> _Task brief_
Do any lines in the data below contain "scene"? If so, copy every one of them.
===== Given entries =====
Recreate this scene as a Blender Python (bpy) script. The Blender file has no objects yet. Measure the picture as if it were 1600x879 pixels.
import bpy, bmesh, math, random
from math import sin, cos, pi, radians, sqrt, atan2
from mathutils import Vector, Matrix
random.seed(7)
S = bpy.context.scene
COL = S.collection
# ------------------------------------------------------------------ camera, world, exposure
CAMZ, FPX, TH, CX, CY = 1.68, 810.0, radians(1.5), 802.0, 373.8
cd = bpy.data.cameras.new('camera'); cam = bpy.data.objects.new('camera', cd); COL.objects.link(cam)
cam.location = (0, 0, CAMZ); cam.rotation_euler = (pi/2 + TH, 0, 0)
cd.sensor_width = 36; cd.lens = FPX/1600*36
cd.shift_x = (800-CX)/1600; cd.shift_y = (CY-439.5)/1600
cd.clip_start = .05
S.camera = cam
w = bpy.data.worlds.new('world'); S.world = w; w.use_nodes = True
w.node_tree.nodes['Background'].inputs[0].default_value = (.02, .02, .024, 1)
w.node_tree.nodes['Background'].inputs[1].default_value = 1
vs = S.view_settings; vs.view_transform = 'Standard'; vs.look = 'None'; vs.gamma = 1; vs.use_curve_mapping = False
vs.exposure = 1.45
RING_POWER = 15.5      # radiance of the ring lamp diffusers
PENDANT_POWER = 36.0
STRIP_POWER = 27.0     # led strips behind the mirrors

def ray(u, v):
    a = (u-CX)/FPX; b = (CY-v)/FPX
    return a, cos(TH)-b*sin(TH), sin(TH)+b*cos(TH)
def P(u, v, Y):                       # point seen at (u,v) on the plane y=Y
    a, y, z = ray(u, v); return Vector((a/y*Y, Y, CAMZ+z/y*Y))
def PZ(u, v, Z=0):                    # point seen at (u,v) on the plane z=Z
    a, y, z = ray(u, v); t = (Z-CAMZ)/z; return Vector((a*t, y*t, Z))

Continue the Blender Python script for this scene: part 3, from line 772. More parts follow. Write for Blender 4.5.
=====
> _Output of the exercise_
Recreate this scene as a Blender Python (bpy) script. The Blender file has no objects yet. Measure the picture as if it were 1600x879 pixels.
S = bpy.context.scene
Continue the Blender Python script for this scene: part 3, from line 772. More parts follow. Write for Blender 4.5.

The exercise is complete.